I saw the film Equilibrium at my brothers house and I HATED the look of it. It was very crisp and clean but it just looked horribly fake to me, like cheap studio lighting. I didn't much enjoy the film as I couldn't get absorbed into it, the lighting was just too off putting. I have since seen some of it on regular DVD type quality and it looks so much better to me.
At my sisters house I saw Ponyo on Blueray, and likewise I didn't like it. It's a superb film but the clarity made it really obvious that they were hand drawn/pencilled backgrounds with animation film on top. I've seen it many times on DVD and NEVER noticed that at all. The 'blended' look is so much better to me.
The one thing that I am wondering if it is better - I have various old concert DVDs, Satch, Vai, Rush etc and I don't really care to watch them much now as they just look wooly and fuzzy. I'm wondering if those sort of things look better on Blueray?

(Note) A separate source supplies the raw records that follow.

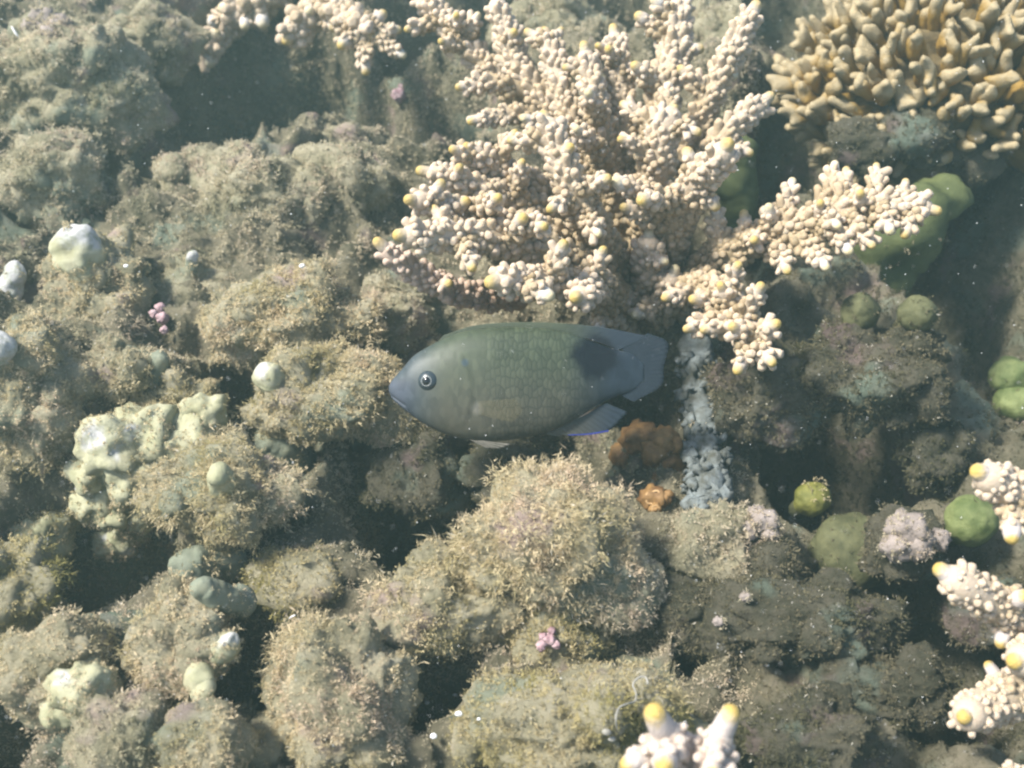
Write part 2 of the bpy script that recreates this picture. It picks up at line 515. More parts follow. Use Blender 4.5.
# ------------------------------------------------------------------ algae covered rocks
def lump(center, R, seed, sub=5, bumps=18, amp=0.26, rough=0.11):
    "lumpy star-shaped rock, radii R along right, up-screen, depth"
    V, F = ICO[sub]
    r_ = np.random.default_rng(seed)
    rad = np.full(len(V), 0.78)
    for _ in range(bumps):
        b = unit(r_.normal(0, 1, 3)); k = r_.uniform(6, 34)
        rad = rad + amp * r_.uniform(0.3, 1.0) * np.exp(k * (V @ b - 1))
    sz = float(np.mean(R))
    rad = rad + 0.30 * fbm(V * 1.5 + seed * 3.1, 3, seed) + (0.40 / sz + 0.06) * fbm(V * sz * 0.8 + seed, 3, seed + 5, True) + 0.16 / sz * fbm(V * sz * 2.2 + seed, 2, seed + 8, True)
    P = V * rad[:, None]
    return center + (P[:, :1] * R[0]) * RIGHT + (P[:, 1:2] * R[1]) * UP + (P[:, 2:] * R[2]) * FWD, F[:, ::-1]

def rock_mesh(c, R, seed, big):
    "a main lump with smaller lumps grown over the side one can see"
    r_ = np.random.default_rng(seed)
    parts = [lump(c, R * .86, seed, 5 if big else 4)]
    for k in range(9 if big else 6):
        u = r_.normal(0, 1, 3); u[2] = -abs(u[2]) * .8 + .25; u = unit(u)
        p = c + (u[0] * R[0] * RIGHT + u[1] * R[1] * UP + u[2] * R[2] * FWD) * r_.uniform(.55, .78)
        q = float(np.mean(R)) * r_.uniform(.20, .42)
        parts.append(lump(p, q * r_.uniform(.8, 1.25, 3), seed + 31 * k, 4 if q > .95 else 3, 6, .3))
    V, F, _ = joinm([(v, f, None) for v, f in parts])
    return V, F

# px, py, rx, ry (pixels), height above slope, turf kind, density, length, label
ROCKS = [
 (75, 85, 88, 62, 1.5, 'turf_grey', 117, .30, 'hazy mottled rock in the far upper left corner, pink crust on top'),
 (55, 178, 62, 48, 1.0, 'turf_grey', 156, .30, 'pale lumpy rock below the hazy corner rock at the left edge'),
 (212, 182, 52, 36, .2, 'turf_grey', 156, .30, 'grey-green rock just under the dark blue hole'),
 (262, 200, 62, 46, 1.0, 'turf_grey', 128, .28, 'mottled beige rock in the upper middle, between the hole and the tan mound'),
 (345, 185, 55, 42, .8, 'turf_grey', 128, .28, 'grey rock beside the white coral on its left, above the salmon branch'),
 (338, 152, 40, 24, -.4, 'turf_grey', 130, .28, 'dim rock behind, under the hanging white coral tips'),
 (95, 300, 46, 60, 1.2, 'turf', 130, .28, 'olive brown rock column with a pale dome on top'),
 (190, 300, 42, 42, -.2, 'turf_grey', 144, .26, 'grey rock around the small white-topped tube'),
 (290, 315, 84, 52, 1.8, 'turf', 210, .30, 'broad sunlit tan algae mound in the middle left'),
 (325, 400, 78, 46, 2.0, 'turf', 210, .34, 'fuzzy mound with a white bare spot, left of the fish'),
 (392, 318, 42, 34, .2, 'turf_grey', 176, .26, 'dim grey rock under the salmon coral branch, above the fish head'),
 (385, 410, 36, 36, 1.6, 'turf', 190, .30, 'small fuzzy knoll touching the fish snout'),
 (122, 372, 40, 30, 2.2, 'turf_yellow', 200, .40, 'shaggy yellowish tuft between the left edge rocks and the tan mound'),
 (40, 395, 48, 84, 2.4, 'turf', 190, .32, 'tall furry tan rock at the left edge with a pale finger on top'),
 (172, 402, 50, 22, 1.2, 'turf', 190, .36, 'curly algae ledge above the pale green coral knob'),
 (228, 492, 82, 46, 2.8, 'turf', 210, .40, 'shaggy rounded ledge above the dark hole at lower left'),
 (18, 592, 42, 54, 2.4, 'turf_olive', 190, .34, 'furry lump at the left edge below the green ribbed knob'),
 (182, 642, 50, 50, 3.0, 'turf', 220, .38, 'round furry boulder at lower left with white patches on its side'),
 (50, 668, 66, 52, 2.6, 'turf', 170, .34, 'pinkish beige rock at the lower left edge around a smooth pale dome'),
 (122, 735, 46, 44, 3.0, 'turf_grey', 200, .32, 'grey furry lump on the bottom edge, left one of two'),
 (198, 748, 40, 38, 3.0, 'turf', 200, .30, 'beige furry lump on the bottom edge, beside the dark gap'),
 (265, 748, 26, 26, 1.2, 'turf_yellow', 90, .24, 'small rusty orange lump on the bottom edge by the dark gap'),
 (345, 690, 68, 84, 2.2, 'turf', 200, .30, 'large furry beige mound at the bottom, left of the white shell bits'),
 (300, 578, 44, 34, .8, 'turf_olive', 150, .30, 'olive yellow slope between the lower left hole and the beige mound'),
 (432, 612, 70, 48, 1.4, 'turf', 150, .28, 'beige crusted rock left of the big fuzzy bush'),
 (552, 548, 86, 66, 2.8, 'turf', 220, .46, 'big fuzzy bush-like mound directly below the fish'),
 (618, 585, 44, 44, 1.6, 'turf_grey', 190, .36, 'right shoulder lump of the big fuzzy bush, below the orange cluster'),
 (545, 640, 60, 34, .6, 'turf_olive', 170, .32, 'low olive turf rock with the pink crust, under the big bush'),
 (572, 725, 116, 66, 2.6, 'turf_olive', 210, .32, 'wide olive turf mound on the bottom edge with a white thread on it'),
 (715, 545, 52, 44, 1.2, 'turf_grey', 170, .30, 'pale grey fuzzy rock right of the orange cluster'),
 (690, 620, 42, 40, .6, 'turf_dim', 150, .28, 'dim green-grey rock with small coloured lumps, below the pale fuzzy rock'),
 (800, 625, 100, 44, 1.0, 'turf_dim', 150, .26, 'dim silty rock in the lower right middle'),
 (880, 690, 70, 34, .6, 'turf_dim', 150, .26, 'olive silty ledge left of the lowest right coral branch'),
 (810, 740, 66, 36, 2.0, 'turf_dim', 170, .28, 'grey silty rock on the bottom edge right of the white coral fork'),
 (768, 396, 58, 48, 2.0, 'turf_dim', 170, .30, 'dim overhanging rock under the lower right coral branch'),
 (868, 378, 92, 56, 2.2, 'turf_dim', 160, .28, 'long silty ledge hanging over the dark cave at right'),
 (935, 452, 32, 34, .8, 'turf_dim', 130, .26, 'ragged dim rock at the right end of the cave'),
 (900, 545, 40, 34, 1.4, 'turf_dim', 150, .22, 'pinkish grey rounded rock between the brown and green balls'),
 (770, 575, 30, 34, 1.0, 'turf_dim', 150, .26, 'small fuzzy lump left of the dark brown ball'),
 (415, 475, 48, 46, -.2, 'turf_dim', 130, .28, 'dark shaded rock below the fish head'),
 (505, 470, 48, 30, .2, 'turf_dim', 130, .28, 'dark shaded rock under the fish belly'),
 (858, 148, 30, 26, 2.4, 'turf_dim', 100, .22, 'round grey-brown lump below the ochre finger coral, left one'),
 (914, 132, 34, 30, 2.4, 'turf_dim', 125, .24, 'round grey-brown lump below the ochre finger coral, middle one'),
 (975, 152, 32, 28, 1.0, 'turf_dim', 125, .22, 'dark flat-topped lump below the ochre finger coral, right one'),
 (985, 610, 50, 40, -.6, 'turf_dim', 225, .24, 'dark rock behind the right edge coral branches'),
 (150, 45, 52, 34, .2, 'turf_grey', 104, .28, 'faint sloping rock behind the hazy corner rock'),
 (550, 40, 60, 40, -1.5, 'turf_grey', 104, .28, 'faint green-grey rock behind the white coral at the top'),
 (715, 60, 44, 60, -1.0, 'turf_grey', 104, .25, 'pale green rock behind the upper right coral branch'),
]
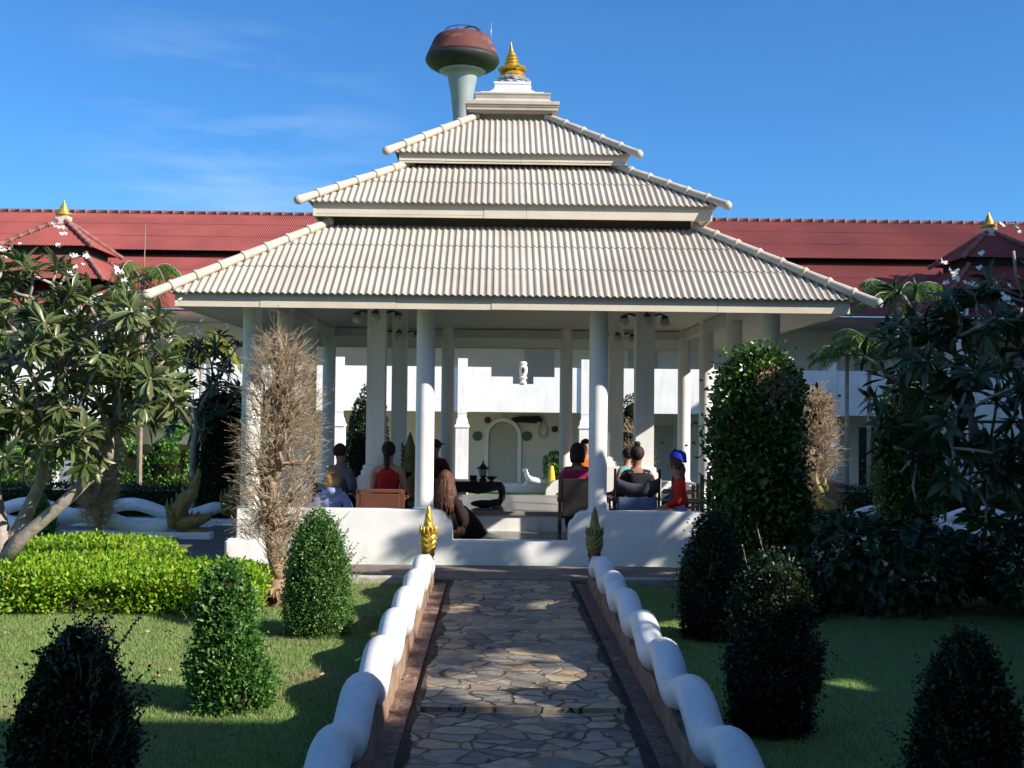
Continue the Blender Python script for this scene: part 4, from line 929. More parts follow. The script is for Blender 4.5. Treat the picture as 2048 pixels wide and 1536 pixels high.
# white cat statue, yellow cone, potted plant behind the platform
m_ = MB(); yc = 37.2
m_.tube([(.5, 0, .10), (.2, 0, .16), (-.1, 0, .22), (-.22, 0, .36), (-.26, 0, .50), (-.27, 0, .58)], [.10, .15, .14, .10, .09, .05], 12); m_.ball((-.30, 0, .60), .10, 12)
for sy in (-1, 1): m_.tube([(-.28, .05*sy, .66), (-.28, .07*sy, .76)], [.035, .003], 6); m_.tube([(-.2, .08*sy, .2), (-.3, .1*sy, .0), (-.38, .1*sy, .0)], [.05, .04, .03], 8)
m_.tube([(.5, 0, .1), (.65, .05, .16), (.72, .05, .3)], [.05, .035, .015], 8)
m_.v = [(a*.9+px2(1068, yc), b+yc, c*.8-.88) for a, b, c in m_.v]; m_.v = [(a, b, c+.10) for a, b, c in m_.v]
m_.v = [(a, b, c+.18) for a, b, c in m_.v]
tag(m_.build('animal_statue', 'white', None, True), 'white crouching animal statue on the step before the back wall', 'statue')
m_ = MB(); x_ = px2(1105, 37.0); m_.lathe([(.22, -.86), (.20, -.80), (.16, -.78), (.10, -.2), (.06, .02), (.02, .06)], x_, 37.0, 16); tag(m_.build('yellow_cone', mat('yellow_cloth', (.75, .52, .06), (.68, .44, .05), 4, .8), None, 'auto'), 'slim yellow cone shaped post beside the potted green plant', 'post')

# ------------------------------------------------------------------ planting
def spinning(prof, H, R, seed, n, amp=.07, ecc=1.):
    """points and normals on a wobbly clipped form; prof(t) = relative radius"""
    t = rng.uniform(0, 1, n*3); w = np.array([prof(q) for q in t]); keep = rng.uniform(0, 1, n*3) < np.clip(w+.12, 0, 1); t = t[keep][:n]; k = len(t)
    a = rng.uniform(0, 2*PI, k); r = np.array([prof(q) for q in t]); e = 1e-3; dr_ = np.array([(prof(min(1, q+e))-prof(max(0, q-e)))/(min(1, q+e)-max(0, q-e)) for q in t])
    wb = wobble(seed, amp, 5.)
    P = np.stack([r*np.cos(a)*R, r*np.sin(a)*R*ecc, t*H], 1); P[:, :2] *= (1+wb(P/R*.5))[:, None]
    N = unit(np.stack([np.cos(a), np.sin(a), np.clip(-dr_*R/H, -3, 3)], 1)); return P, N
def core(prof, H, R, m, parent, seed, shr=.86, amp=.07):
    wb = wobble(seed, amp, 5.); v = []; n = 22; J = 22
    for j in range(J+1):
        t = j/J
        for k in range(n):
            a = 2*PI*k/n; r = max(.002, prof(t)*shr); p = np.array([[r*math.cos(a)*R, r*math.sin(a)*R, t*H]]); s = 1+wb(p/R*.5)[0]; v.append((p[0, 0]*s, p[0, 1]*s, t*H*(.93 if t > .5 else 1)+.02))
    f = [(j*n+k, j*n+(k+1) % n, (j+1)*n+(k+1) % n, (j+1)*n+k) for j in range(J) for k in range(n)]+[tuple(range(n-1, -1, -1)), tuple(range(J*n, J*n+n))]
    return MB().add(v, f).build('inner_branches', m, parent, smooth=True)
P_cone = lambda t: (max(0, 1-t**1.7))**.62*(.86+.14*min(1, t/.25))
P_egg = lambda t: (max(0, 1-t**2.3))**.60*(.80+.20*min(1, t/.35))
P_col = lambda t: (max(0, 1-t**7))**.5*(.9+.1*min(1, t/.2))
P_bul = lambda t: (max(0, 1-t**3.2))**.6*(.80+.20*min(1, t/.3))
def sprigs(parent, pts, dirs, L, m, leafm, seed, lsz=.022):
    P = np.array(pts); D = np.array(dirs); V, F, E = twigs_geo(P, D, L, .003, .0015, .12)
    np_mesh('twigs', V, F, m, parent)
    LP = []; LD = []
    for k in range(9):
        t = (k+1)/9; q = P+(E-P)*t; LP += [q, q]; dd = unit(E-P); s = rnd(len(P)); LD += [dd*.5+s, dd*.5-s]
    V, F = leaf_geo(np.concatenate(LP), np.concatenate(LD), lsz*rng.uniform(.6, 1.2, len(LP)*len(P)), lsz*.6, .2)
    np_mesh('sprig_leaves', V, F, leafm, parent)
def topiary(x, y, H, R, prof, label, lm='box', n=11000, lsz=.026, seed=1, amp=.07, base=0., cat='topiary', group='clipped shrubs on the lawns', cm='core', spr=0, sprdir=None, name='topiary', tilt=(0, 0), loose=.03):
    t = tag(empty(name, (x, y, base)), label, cat, group); t.rotation_euler = (tilt[0], tilt[1], 0)
    P, N = spinning(prof, H, R, seed, n, amp)
    hl = wobble(seed+50, 1., 11.)(P); kp = (hl < .95) | (rng.uniform(0, 1, len(P)) < .25); P = P[kp]; N = N[kp]
    d = rng.exponential(loose*.5, len(P))-loose*.6; P = P+N*d[:, None]
    D = N*.55+rnd(len(P))*.9; D[:, 2] += .25
    sz = lsz*rng.uniform(.6, 1.35, len(P)); V, F = leaf_geo(P, D, sz, sz*.58, .22)
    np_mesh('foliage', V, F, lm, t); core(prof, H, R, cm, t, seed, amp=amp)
    MB().tube([(0, 0, -.05), (0, 0, H*.2)], [.03, .025], 8).build('trunk', 'bark', t)
    if spr:
        r_ = np.random.default_rng(seed+5); i = r_.choice(len(P), spr*4, replace=False)
        if sprdir is not None: sc = N[i] @ np.array(sprdir); i = i[np.argsort(-sc)[:spr]]
        else: i = i[:spr]
        sprigs(t, P[i]-N[i]*.02, N[i]*.7+np.array([0, 0, .8])+rnd(len(i))*.3, rng.uniform(.06, .22, len(i)), 'twig', lm, seed, lsz*.9)
    return t
topiary(-1.72, 6.72, .85, .228, lambda t: (max(0, 1-t**2.4))**.6*(.90+.10*math.sin(t*8+.6)), 'sunlit clipped shrub left of the path, second from the camera, with a lumpy outline', seed=11, amp=.13, n=13000, tilt=(0, -.07), spr=14, lsz=.03)
topiary(-1.575, 8.9, .985, .272, P_egg, 'sunlit egg shaped clipped shrub nearest the pavilion on the left of the path', seed=12, n=14000, lsz=.022, amp=.05, spr=26, sprdir=(1, -.2, .1))
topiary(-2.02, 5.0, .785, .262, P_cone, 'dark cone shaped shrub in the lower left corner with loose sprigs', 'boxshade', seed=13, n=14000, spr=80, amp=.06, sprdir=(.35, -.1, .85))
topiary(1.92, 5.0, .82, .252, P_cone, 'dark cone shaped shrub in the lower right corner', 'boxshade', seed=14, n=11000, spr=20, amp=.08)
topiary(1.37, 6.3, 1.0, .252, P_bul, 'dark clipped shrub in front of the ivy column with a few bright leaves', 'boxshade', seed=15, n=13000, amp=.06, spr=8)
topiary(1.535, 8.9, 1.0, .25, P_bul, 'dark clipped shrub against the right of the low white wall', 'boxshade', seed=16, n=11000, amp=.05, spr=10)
topiary(-6.1, 14.7, .63, .2, P_bul, 'small clipped shrub before the left serpents, beside the frangipani trunk', 'box', seed=17, n=4000, lsz=.035)
G2 = 'tall clipped column shrubs'
topiary(2.25, 10.4, 2.40, .405, P_col, 'tall clipped glossy green column right of the pavilion front, brown patch near its top', 'ficus', n=17000, lsz=.055, seed=21, amp=.09, group=G2, cat='shrub', name='column_shrub', loose=.07, spr=20)
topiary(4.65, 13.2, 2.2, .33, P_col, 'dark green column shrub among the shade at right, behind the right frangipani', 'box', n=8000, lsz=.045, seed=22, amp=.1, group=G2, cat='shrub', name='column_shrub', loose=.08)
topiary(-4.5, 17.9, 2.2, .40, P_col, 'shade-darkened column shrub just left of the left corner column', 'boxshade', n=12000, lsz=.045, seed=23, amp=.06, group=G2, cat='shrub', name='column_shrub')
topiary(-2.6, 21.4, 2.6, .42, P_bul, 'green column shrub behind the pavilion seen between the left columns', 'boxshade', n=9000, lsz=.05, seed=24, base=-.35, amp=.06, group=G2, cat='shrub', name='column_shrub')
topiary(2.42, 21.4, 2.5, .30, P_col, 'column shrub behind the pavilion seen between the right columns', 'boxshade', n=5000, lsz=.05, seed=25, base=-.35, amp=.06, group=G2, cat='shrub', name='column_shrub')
# brown patch on the ficus column handled as dry leaves
fp, fn = spinning(P_col, 2.40, .415, 21, 60000, .09)
sel = (np.linalg.norm(fp-np.array([.10, -.38, 2.05]), axis=1) < .10+.13*rng.uniform(0, 1, len(fp))); fp = fp[sel][::2]; fn = fn[sel][::2]
V, F = leaf_geo(fp+fn*.02, fn*.5+rnd(len(fp)), .05*rng.uniform(.5, 1.2, len(fp)), .022, .2)
fic = [o for o in bpy.data.objects if o.name.startswith('column_shrub')][0]; np_mesh('dead_leaf_patch', V, F, 'dryleaf', fic)

def twiggy(x, y, H, R, z0, label, seed, n=3800, stems=9, name='bare_shrub', rtw=.0032, leaf=0, trunk=.06, vase=True, green=False, ybase=0., shape=None):
    shape = shape or (lambda t: (max(0, 1-t**4.5))**.5*(.93+.07*min(1, t/.2)))
    t = tag(empty(name, (x, y, ybase)), label, 'shrub', 'bare brown clipped shrubs'); r = np.random.default_rng(seed)
    k = stems*12; tt = r.uniform(.0, 1, k); a = r.uniform(0, 2*PI, k); rr = R*np.sqrt(r.uniform(.05, .9, k))*np.array([shape(q) for q in tt])
    tips = np.stack([rr*np.cos(a), rr*np.sin(a), z0+(H-z0)*tt], 1); mb = MB(); mb.tube([(0, 0, -.05), (0, 0, .03), (.005, 0, z0*.18), (.01, 0, z0*.35)], [trunk*1.7, trunk*1.4, trunk*1.1, trunk], 12)
    branches((.01, 0, z0*.35), tips, trunk*1.0, mb, rmin=.004, n=5, seed=seed, jit=.05, frac=.3)
    mb.build('stems', 'twig2', t, smooth=True)
    tt = r.uniform(0, 1, n); a = r.uniform(0, 2*PI, n); rq = r.uniform(0, 1, n)**.4; rr = R*rq*np.array([shape(q) for q in tt])*.95
    P = np.stack([rr*np.cos(a), rr*np.sin(a), z0+(H-z0)*tt-.06], 1)
    cl = wobble(seed, 1., 7.)(P); keep = (cl > -.35) | (r.uniform(0, 1, n) < .25); P = P[keep]; a = a[keep]; rq = rq[keep]; n = len(P)
    D = np.stack([np.cos(a)*(.35+.5*rq), np.sin(a)*(.35+.5*rq), .55+.0*a], 1)+rnd(n)*.75
    V, F, E = twigs_geo(P, D, r.uniform(.08, .22, n), rtw, rtw*.5, .35); V2, F2, E2 = twigs_geo((P+E)/2, D+rnd(n)*.9, r.uniform(.04, .10, n), rtw*.8, rtw*.4, .3)
    np_mesh('twigs', np.concatenate([V, V2]), np.concatenate([F, F2+len(V)]), 'twig', t)
    if leaf:
        i = r.choice(n, leaf); V, F = leaf_geo(E[i], D[i]+rnd(leaf)*.8, .03*r.uniform(.5, 1.3, leaf), .015, .2); np_mesh('dry_leaves', V, F, 'dryleaf', t)
    return t
c1 = twiggy(-2.17, 10.4, 2.50, .345, .62, 'tall bare brown twiggy column shrub before the left corner of the pavilion', 31, n=4300, leaf=400, stems=12, trunk=.075, rtw=.0023)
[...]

I'm guessing they might, but only with more recent footage maybe?
Anyone else not a fan?
Comments
Ebay mark7777_1
soundcloud.com/thecolourbox-1
youtube.com/@TheColourboxMusic
Naughty, naughty cynic.
But you will get used to it and your brain be able to tell the little differences again.
Other studios used the same masters they'd used for DVD and the higher resolution just exposed the flaws.
But they have got much better. Most films nowadays have been shot digitally anyway so they don't need to fuck about with them at all to transfer them to Blu-ray or 4K. And older films are being remastered, in many cases with 4K scans but failing that with better 2K scans.
With things like your old concert videos, how good they'll look on Blu-ray depends on the quality of the source. If they were shot on videotape, like old TV shows, they'll still look like videotape.
I'd say the majority of the TV's I see in people homes look awful as they have them set to standard or vivid with motion smoothing enabled. Nothing worse than having to pretend that a TV looks great when people are showing off their new TV's with picture settings that looks like the instore demos in Currys.